··· Given material

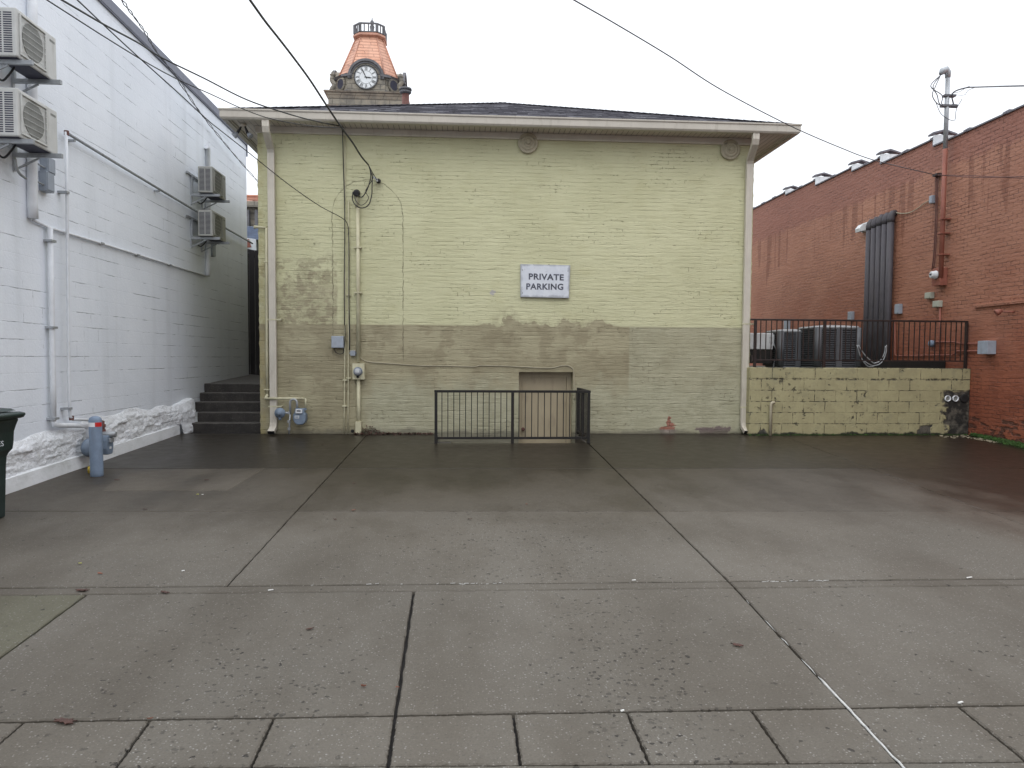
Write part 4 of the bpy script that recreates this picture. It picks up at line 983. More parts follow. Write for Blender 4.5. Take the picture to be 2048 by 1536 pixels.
def lbox(name, label, cat, x0, y0, x1, y1, d, mat, grp=None, lid=True):
    a, b = PX(x0, y1, XL+d), PX(x1, y0, XL+d)
    o = thing(name, label, cat, (XL, (a.y+b.y)/2, a.z), grp)
    MB().box(XL+.001, XL+d, a.y, b.y, min(a.z, b.z), max(a.z, b.z)).build('case', mat, o, .005)
    if lid: MB().box(XL+d+.001, XL+d+.008, a.y+.01, b.y-.01, min(a.z, b.z)+.015, max(a.z, b.z)-.01).build('lid', mat, o, .002)
    return o
o = lbox('disconnect_box', 'upper grey electrical box right of the near white duct, under the air conditioner', 'electrical box', 96, 320, 110, 345, .1, M['greybox'], 'grey electrical boxes on the white wall')
q = PX(92, 338, XL+.04); MB().tube(curve([(XL+.03, q.y-.22, q.z+.03), (XL+.06, q.y-.1, q.z), (XL+.06, q.y+.05, q.z)], 5), .012, 6).build('flex', M['galv'], o)
o = lbox('disconnect_box', 'lower grey electrical box right of the near white duct, hanging by itself', 'electrical box', 94, 348, 108, 381, .1, M['greybox'], 'grey electrical boxes on the white wall')
q = PX(90, 372, XL+.04); MB().tube(curve([(XL+.03, q.y-.22, q.z+.03), (XL+.06, q.y-.1, q.z), (XL+.06, q.y+.05, q.z)], 5), .012, 6).build('flex', M['galv'], o)
lbox('disconnect_box', 'dark grey electrical box just below the lowest far air conditioner', 'electrical box', 424, 488, 431, 511, .12, M['greybox'], 'grey electrical boxes on the white wall')
P = [PX(x, y, XL+.12) for x, y in ((30, 318), (33, 335), (40, 348), (52, 357))]
tag(MB().tube(curve(P, 5), .016, 8).build('flexible_conduit', M['galv']), 'short curved grey conduit below the lower near air conditioner', 'conduit')

# ---- gas meter behind the bollard
gq = PX(205, 893, XL+.28); gw = thing('gas_meter', 'dark grey gas meter half hidden behind the bollard at the white wall', 'gas meter', (gq.x, gq.y, gz(gq.y)))
prof2 = [(-.10, -.02), (-.1, .09), (-.08, .16), (.08, .16), (.1, .09), (.1, -.03), (.07, -.11), (-.06, -.11)]
q = PX(209, 893, XL+.30); MB().prism([(a+q.y, b+q.z) for a, b in prof2], lambda a, b: (q.x-.09, a, b), lambda a, b: (q.x+.08, a, b)).build('meter_body', M['gasgrey'], gw, .015)
MB().box(q.x+.081, q.x+.11, q.y-.05, q.y+.05, q.z+.06, q.z+.12).build('index_plate', M['galv'], gw, .004)
MB().box(q.x+.081, q.x+.086, q.y-.03, q.y+.02, q.z-.03, q.z+.0).build('label_plate', M['dial'], gw)
p2 = PX(214, 876, XL+.36); MB().tube([(q.x-.05, q.y, q.z+.17), (q.x+.15, q.y+.02, q.z+.17)], .04, 10).build('manifold', M['galv'], gw)
p3 = PX(181, 895, XL+.2); MB()._lathe(p3+Vector((-.06, 0, 0)), Vector((1, -.5, 0)).normalized(), [(0, .05), (.03, .10), (.06, .12), (.08, .12), (.1, .09), (.13, .05)], 20).build('regulator', M['gasgrey'], gw) if False else None
k = MB(); k._lathe(p3+Vector((-.06, .03, 0)), Vector((.9, -.5, 0)).normalized(), [(0, .05), (.03, .11), (.05, .13), (.08, .13), (.1, .09), (.13, .05)], 20); k.build('regulator', M['gasgrey'], gw)
p4 = PX(200, 842, XL+.24); k = MB(); k.tube([PX(182, 840, XL+.2), p4, (q.x-.03, q.y+.03, q.z+.35), (q.x-.03, q.y+.03, q.z+.16)], .024, 10)
for z in (.2, .27): k.disc((q.x-.03, q.y+.03, q.z+z), (0, 0, 1), [(0, .036), (.04, .036)], 8)
k.build('outlet_pipe', M['rust'], gw)
k = MB(); k.tube([p3+Vector((0, .03, 0)), Vector((p3.x, p3.y+.03, gz(p3.y)))], .022, 10); k.tube([p3, (q.x, q.y, q.z+.0)], .025, 8); k.build('service_riser', M['galv'], gw)
q = PG(180.5, 946); tag(MB().cyl((q.x, q.y, q.z), (q.x, q.y, q.z+.085), .03, 12).build('marker_stub', M['yellow']), 'short yellow plastic sleeve at the ground left of the bollard', 'marker')
# ---- bollard
q = PG(194, 952); bo = thing('bollard', 'blue grey steel bollard with a white and red tape band guarding the gas meter', 'bollard', (q.x, q.y, gz(q.y)))
bh = PY(190, 832, q.y).z-gz(q.y); br = .078
bx = -.012*bh
def bp_(h): return (q.x+bx*h, q.y, gz(q.y)+h)
MB().tube([bp_(-.02), bp_(.04), bp_(bh-.06)]+[bp_(bh-.06+.06*math.sin(a)) for a in (.4, .8, 1.2, 1.55)], [br, br, br, br*.95, br*.78, br*.45, .004], 28).build('post', M['boll'], bo)
def band(a0, a1, nm, mt, rr):
    k = MB(); n = 14; vs = []
    for i in range(n+1):
        a = a0+(a1-a0)*i/n; vs += [(q.x+bx*(bh-.13)+math.cos(a)*rr, q.y+math.sin(a)*rr, gz(q.y)+bh-.135+z) for z in (0, .055)]
    k.add(vs, [(2*i, 2*i+2, 2*i+3, 2*i+1) for i in range(n)], True); k.build(nm, mt, bo)
band(R_(150), R_(292), 'white_band', M['whitetape'], br+.0015); band(R_(292), R_(360), 'red_band', M['redtape'], br+.0018)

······

_Problem details_.
Quote the material exactly. Pictures stay out.

_Output of the exercise_.
Write part 4 of the bpy script that recreates this picture. It picks up at line 983. More parts follow. Write for Blender 4.5. Take the picture to be 2048 by 1536 pixels.
def lbox(name, label, cat, x0, y0, x1, y1, d, mat, grp=None, lid=True):
    a, b = PX(x0, y1, XL+d), PX(x1, y0, XL+d)
    o = thing(name, label, cat, (XL, (a.y+b.y)/2, a.z), grp)
    MB().box(XL+.001, XL+d, a.y, b.y, min(a.z, b.z), max(a.z, b.z)).build('case', mat, o, .005)
    if lid: MB().box(XL+d+.001, XL+d+.008, a.y+.01, b.y-.01, min(a.z, b.z)+.015, max(a.z, b.z)-.01).build('lid', mat, o, .002)
    return o
o = lbox('disconnect_box', 'upper grey electrical box right of the near white duct, under the air conditioner', 'electrical box', 96, 320, 110, 345, .1, M['greybox'], 'grey electrical boxes on the white wall')
q = PX(92, 338, XL+.04); MB().tube(curve([(XL+.03, q.y-.22, q.z+.03), (XL+.06, q.y-.1, q.z), (XL+.06, q.y+.05, q.z)], 5), .012, 6).build('flex', M['galv'], o)
o = lbox('disconnect_box', 'lower grey electrical box right of the near white duct, hanging by itself', 'electrical box', 94, 348, 108, 381, .1, M['greybox'], 'grey electrical boxes on the white wall')
q = PX(90, 372, XL+.04); MB().tube(curve([(XL+.03, q.y-.22, q.z+.03), (XL+.06, q.y-.1, q.z), (XL+.06, q.y+.05, q.z)], 5), .012, 6).build('flex', M['galv'], o)
lbox('disconnect_box', 'dark grey electrical box just below the lowest far air conditioner', 'electrical box', 424, 488, 431, 511, .12, M['greybox'], 'grey electrical boxes on the white wall')
P = [PX(x, y, XL+.12) for x, y in ((30, 318), (33, 335), (40, 348), (52, 357))]
tag(MB().tube(curve(P, 5), .016, 8).build('flexible_conduit', M['galv']), 'short curved grey conduit below the lower near air conditioner', 'conduit')

# ---- gas meter behind the bollard
gq = PX(205, 893, XL+.28); gw = thing('gas_meter', 'dark grey gas meter half hidden behind the bollard at the white wall', 'gas meter', (gq.x, gq.y, gz(gq.y)))
prof2 = [(-.10, -.02), (-.1, .09), (-.08, .16), (.08, .16), (.1, .09), (.1, -.03), (.07, -.11), (-.06, -.11)]
q = PX(209, 893, XL+.30); MB().prism([(a+q.y, b+q.z) for a, b in prof2], lambda a, b: (q.x-.09, a, b), lambda a, b: (q.x+.08, a, b)).build('meter_body', M['gasgrey'], gw, .015)
MB().box(q.x+.081, q.x+.11, q.y-.05, q.y+.05, q.z+.06, q.z+.12).build('index_plate', M['galv'], gw, .004)
MB().box(q.x+.081, q.x+.086, q.y-.03, q.y+.02, q.z-.03, q.z+.0).build('label_plate', M['dial'], gw)
p2 = PX(214, 876, XL+.36); MB().tube([(q.x-.05, q.y, q.z+.17), (q.x+.15, q.y+.02, q.z+.17)], .04, 10).build('manifold', M['galv'], gw)
p3 = PX(181, 895, XL+.2); MB()._lathe(p3+Vector((-.06, 0, 0)), Vector((1, -.5, 0)).normalized(), [(0, .05), (.03, .10), (.06, .12), (.08, .12), (.1, .09), (.13, .05)], 20).build('regulator', M['gasgrey'], gw) if False else None
k = MB(); k._lathe(p3+Vector((-.06, .03, 0)), Vector((.9, -.5, 0)).normalized(), [(0, .05), (.03, .11), (.05, .13), (.08, .13), (.1, .09), (.13, .05)], 20); k.build('regulator', M['gasgrey'], gw)
p4 = PX(200, 842, XL+.24); k = MB(); k.tube([PX(182, 840, XL+.2), p4, (q.x-.03, q.y+.03, q.z+.35), (q.x-.03, q.y+.03, q.z+.16)], .024, 10)
for z in (.2, .27): k.disc((q.x-.03, q.y+.03, q.z+z), (0, 0, 1), [(0, .036), (.04, .036)], 8)
k.build('outlet_pipe', M['rust'], gw)
k = MB(); k.tube([p3+Vector((0, .03, 0)), Vector((p3.x, p3.y+.03, gz(p3.y)))], .022, 10); k.tube([p3, (q.x, q.y, q.z+.0)], .025, 8); k.build('service_riser', M['galv'], gw)
q = PG(180.5, 946); tag(MB().cyl((q.x, q.y, q.z), (q.x, q.y, q.z+.085), .03, 12).build('marker_stub', M['yellow']), 'short yellow plastic sleeve at the ground left of the bollard', 'marker')
# ---- bollard
q = PG(194, 952); bo = thing('bollard', 'blue grey steel bollard with a white and red tape band guarding the gas meter', 'bollard', (q.x, q.y, gz(q.y)))
bh = PY(190, 832, q.y).z-gz(q.y); br = .078
bx = -.012*bh
def bp_(h): return (q.x+bx*h, q.y, gz(q.y)+h)
MB().tube([bp_(-.02), bp_(.04), bp_(bh-.06)]+[bp_(bh-.06+.06*math.sin(a)) for a in (.4, .8, 1.2, 1.55)], [br, br, br, br*.95, br*.78, br*.45, .004], 28).build('post', M['boll'], bo)
def band(a0, a1, nm, mt, rr):
    k = MB(); n = 14; vs = []
    for i in range(n+1):
        a = a0+(a1-a0)*i/n; vs += [(q.x+bx*(bh-.13)+math.cos(a)*rr, q.y+math.sin(a)*rr, gz(q.y)+bh-.135+z) for z in (0, .055)]
    k.add(vs, [(2*i, 2*i+2, 2*i+3, 2*i+1) for i in range(n)], True); k.build(nm, mt, bo)
band(R_(150), R_(292), 'white_band', M['whitetape'], br+.0015); band(R_(292), R_(360), 'red_band', M['redtape'], br+.0018)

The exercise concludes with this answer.